Exercise 3 – Drivers of streamflow
The amount of water moving through a stream is a product of the interactions between climate, catchment geomorphological properties (slope, soils, etc) and vegetation. Importantly, in Western Australia, streamflow is also contributed to from both surface water runoff, and from groundwater discharge. In this exercise we will look at streamflow data from a river nearby to your site of interest, and then determine the strength of the relationship between annual rainfall and annual streamflow.
Getting streamflow data
12) As part of your analysis, we also will examine the relationship between annual rainfall and annual streamflow (aka runoff) for a chosen catchment. Streamflow data is recently reported on the BOM website for some rivers, but the measurement of streamflow is a State Government responsibility. To get streamflow data, go the Department of Water web site. Use this WIR tool to locate a gauging station near your rainfall site. Add the site to your cart and submit a data request - check that the data is being delivered as a “package of pre-computed reports”. You will then be emailed a zip file of the station’s data. Ensure the station has 10-20 years of available data for this exercise.
UPDATE 4 AUG 2025 For the last few weeks the WIR data for WA has not been available. A mirror of this data is available via the BOM water data portal - which sumamrises streamflow data also for Australia (State Governments provide their data to BOM - its the same data, but different portal). You can access this one here: BOM water data portal.
When using this website, select the parameter as “Water Course Discharge”, and then search for a site in a catchment near to your rainfall station. As mentioned above, ensure that the station you select has 10-20 years of available data, that overlaps with the rainfall station data. When downloading select “daily mean”, so that in Excel you can “SUM” the daily data to get annual total.
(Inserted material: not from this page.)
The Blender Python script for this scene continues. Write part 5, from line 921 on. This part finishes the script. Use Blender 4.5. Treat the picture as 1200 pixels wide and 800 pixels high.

Processing streamflow data
13) Once you have the data, explore the CSV file received to see the nature of the data provided - i.e., river flow discharge rate. Use the techniques introduced above to summarise the data (e.g., create a PIVOT table) in order to get annual streamflow volumes. Plot the data and compute the annual mean.
Relationship between rainfall and streamflow
Now lets examine the relationship between annual rainfall and annual streamflow (also called discharge by surface hydrologists). Make sure the site you have chosen has streamflow data by checking the data availability and the request the report for water levels and flow - continuous to get the flow data). (If WIR website is not working for this download, see note above). Please note you will need to SUM the daily mean of data to get an annual total - check the units to be sure the uits make sense.
14) Plot a scatter plot of annual streamflow (y-axis) and annual rainfall (x-axis). Add a trendline to the chart. What are the relationships between rainfall and streamflow? Are they linear or non-linear and why? Add the data for your site to the shared class spreadsheet, so we can look at the whole data set - are there consistent relationships across WA?